Information supplied
##########

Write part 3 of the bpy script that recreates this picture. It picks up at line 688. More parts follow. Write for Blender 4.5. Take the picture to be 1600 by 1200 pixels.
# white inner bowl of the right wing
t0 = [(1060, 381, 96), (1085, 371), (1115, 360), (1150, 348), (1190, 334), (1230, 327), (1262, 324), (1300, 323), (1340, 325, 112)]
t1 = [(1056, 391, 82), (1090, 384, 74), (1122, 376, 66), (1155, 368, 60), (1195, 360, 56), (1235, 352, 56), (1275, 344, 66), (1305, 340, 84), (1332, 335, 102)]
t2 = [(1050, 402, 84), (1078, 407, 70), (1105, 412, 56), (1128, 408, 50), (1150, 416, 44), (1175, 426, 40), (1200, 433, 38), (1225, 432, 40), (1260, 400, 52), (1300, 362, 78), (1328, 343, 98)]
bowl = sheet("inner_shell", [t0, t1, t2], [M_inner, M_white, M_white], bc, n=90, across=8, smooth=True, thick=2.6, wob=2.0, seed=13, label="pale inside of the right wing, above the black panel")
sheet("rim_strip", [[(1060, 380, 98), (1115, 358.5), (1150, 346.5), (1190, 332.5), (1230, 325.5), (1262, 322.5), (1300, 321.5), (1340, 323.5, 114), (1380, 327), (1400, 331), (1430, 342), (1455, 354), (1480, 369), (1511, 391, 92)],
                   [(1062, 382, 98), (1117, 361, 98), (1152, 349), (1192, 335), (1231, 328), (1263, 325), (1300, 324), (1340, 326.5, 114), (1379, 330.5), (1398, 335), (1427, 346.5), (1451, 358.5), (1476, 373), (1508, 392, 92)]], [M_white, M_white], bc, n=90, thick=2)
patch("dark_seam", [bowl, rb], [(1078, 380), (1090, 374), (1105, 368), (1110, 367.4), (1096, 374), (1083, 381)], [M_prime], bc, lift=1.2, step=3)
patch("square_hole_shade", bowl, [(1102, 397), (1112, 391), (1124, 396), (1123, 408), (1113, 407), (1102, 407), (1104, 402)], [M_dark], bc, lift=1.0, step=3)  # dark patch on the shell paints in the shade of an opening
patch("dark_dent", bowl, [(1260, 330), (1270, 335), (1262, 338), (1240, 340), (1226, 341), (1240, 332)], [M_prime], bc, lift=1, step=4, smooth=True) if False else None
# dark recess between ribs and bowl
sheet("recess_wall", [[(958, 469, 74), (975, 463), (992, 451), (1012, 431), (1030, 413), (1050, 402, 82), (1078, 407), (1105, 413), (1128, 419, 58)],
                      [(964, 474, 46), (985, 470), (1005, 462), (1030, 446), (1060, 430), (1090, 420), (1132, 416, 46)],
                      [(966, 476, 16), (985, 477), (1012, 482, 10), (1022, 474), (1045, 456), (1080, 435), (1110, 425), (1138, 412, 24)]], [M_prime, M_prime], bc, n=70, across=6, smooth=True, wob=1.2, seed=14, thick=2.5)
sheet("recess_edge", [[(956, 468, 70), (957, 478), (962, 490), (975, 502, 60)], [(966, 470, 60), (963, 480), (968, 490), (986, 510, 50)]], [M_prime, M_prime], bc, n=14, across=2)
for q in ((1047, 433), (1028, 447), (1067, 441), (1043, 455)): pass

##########

Output all of the material exactly as written.

Completed exercise
Write part 3 of the bpy script that recreates this picture. It picks up at line 688. More parts follow. Write for Blender 4.5. Take the picture to be 1600 by 1200 pixels.
# white inner bowl of the right wing
t0 = [(1060, 381, 96), (1085, 371), (1115, 360), (1150, 348), (1190, 334), (1230, 327), (1262, 324), (1300, 323), (1340, 325, 112)]
t1 = [(1056, 391, 82), (1090, 384, 74), (1122, 376, 66), (1155, 368, 60), (1195, 360, 56), (1235, 352, 56), (1275, 344, 66), (1305, 340, 84), (1332, 335, 102)]
t2 = [(1050, 402, 84), (1078, 407, 70), (1105, 412, 56), (1128, 408, 50), (1150, 416, 44), (1175, 426, 40), (1200, 433, 38), (1225, 432, 40), (1260, 400, 52), (1300, 362, 78), (1328, 343, 98)]
bowl = sheet("inner_shell", [t0, t1, t2], [M_inner, M_white, M_white], bc, n=90, across=8, smooth=True, thick=2.6, wob=2.0, seed=13, label="pale inside of the right wing, above the black panel")
sheet("rim_strip", [[(1060, 380, 98), (1115, 358.5), (1150, 346.5), (1190, 332.5), (1230, 325.5), (1262, 322.5), (1300, 321.5), (1340, 323.5, 114), (1380, 327), (1400, 331), (1430, 342), (1455, 354), (1480, 369), (1511, 391, 92)],
                   [(1062, 382, 98), (1117, 361, 98), (1152, 349), (1192, 335), (1231, 328), (1263, 325), (1300, 324), (1340, 326.5, 114), (1379, 330.5), (1398, 335), (1427, 346.5), (1451, 358.5), (1476, 373), (1508, 392, 92)]], [M_white, M_white], bc, n=90, thick=2)
patch("dark_seam", [bowl, rb], [(1078, 380), (1090, 374), (1105, 368), (1110, 367.4), (1096, 374), (1083, 381)], [M_prime], bc, lift=1.2, step=3)
patch("square_hole_shade", bowl, [(1102, 397), (1112, 391), (1124, 396), (1123, 408), (1113, 407), (1102, 407), (1104, 402)], [M_dark], bc, lift=1.0, step=3)  # dark patch on the shell paints in the shade of an opening
patch("dark_dent", bowl, [(1260, 330), (1270, 335), (1262, 338), (1240, 340), (1226, 341), (1240, 332)], [M_prime], bc, lift=1, step=4, smooth=True) if False else None
# dark recess between ribs and bowl
sheet("recess_wall", [[(958, 469, 74), (975, 463), (992, 451), (1012, 431), (1030, 413), (1050, 402, 82), (1078, 407), (1105, 413), (1128, 419, 58)],
                      [(964, 474, 46), (985, 470), (1005, 462), (1030, 446), (1060, 430), (1090, 420), (1132, 416, 46)],
                      [(966, 476, 16), (985, 477), (1012, 482, 10), (1022, 474), (1045, 456), (1080, 435), (1110, 425), (1138, 412, 24)]], [M_prime, M_prime], bc, n=70, across=6, smooth=True, wob=1.2, seed=14, thick=2.5)
sheet("recess_edge", [[(956, 468, 70), (957, 478), (962, 490), (975, 502, 60)], [(966, 470, 60), (963, 480), (968, 490), (986, 510, 50)]], [M_prime, M_prime], bc, n=14, across=2)
for q in ((1047, 433), (1028, 447), (1067, 441), (1043, 455)): pass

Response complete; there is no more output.